To me that last quote was one of the most important things Bardella told me. The rest of it—that offices clash over how to leak info and that bookers and reporters are competitive—is interesting but relatively well known, and not very relevant to a piece about Darrell Issa. But that Bardella accused reporters of offering to collaborate with Issa as he launches what will inevitably be partisan investigations of the Obama Administration seemed jaw-dropping.

Lizza suggests (though he doesn’t voice this explicitly) that Bardella may have shared evidence of this kind of collaboration between Politico and Issa’s staff with Leibovich.

So go back to this widely cited article on the massive investigations Issa purportedly wanted to do, and look at Mike Allen’s pitching of it in the video.

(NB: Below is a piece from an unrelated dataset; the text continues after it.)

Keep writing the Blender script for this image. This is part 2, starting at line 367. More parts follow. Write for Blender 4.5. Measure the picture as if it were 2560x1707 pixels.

Issa won’t have a shortage of targets. He’s been hammering for better tracking of the stimulus and has a growing list of other investigative targets, including the housing meltdown and the bank bailout.

[snip]

Issa also is looking to dig into procurement and government contracting, and he seems sure to return to the Countrywide VIP program — which has subpoenaed records en route to the Capitol. He’s also got inquiries into Fannie Mae and Freddie Mac’s role in the financial collapse. And with earmarks all but gone from the Capitol, Issa will turn his fire toward the White House and the far larger sums of cash controlled by the executive branch at a time of huge deficits.

“We really want to study presidential earmarks and the grant-making process: How do we take all this discretionary money and see what is necessary,” Issa said. “The debate on how to shrink the federal government is at the core of our problem of government not doing its job.”

And consider the possibility that all these investigations Jake Sherman (one of the bylined reporters of the story) and Allen “reported” Issa wanted to do were actually investigations that Politico was pushing Issa to do. (Allen’s and Sherman’s emails were the ones that John Harris complained about.) That is, consider the possibility–and this is just speculation, mind you–that all these investigations were suggested by Politico?

If Leibovich’s book were to show that Issa’s investigations were the product of collaboration with Politico, it would not just doom Issa’s hopes of being Obama’s nemesis, but it would expose Politico as the Republican operation it is.

Update: John Harris and Jake Sherman’s names fixed. And more coffee consumed.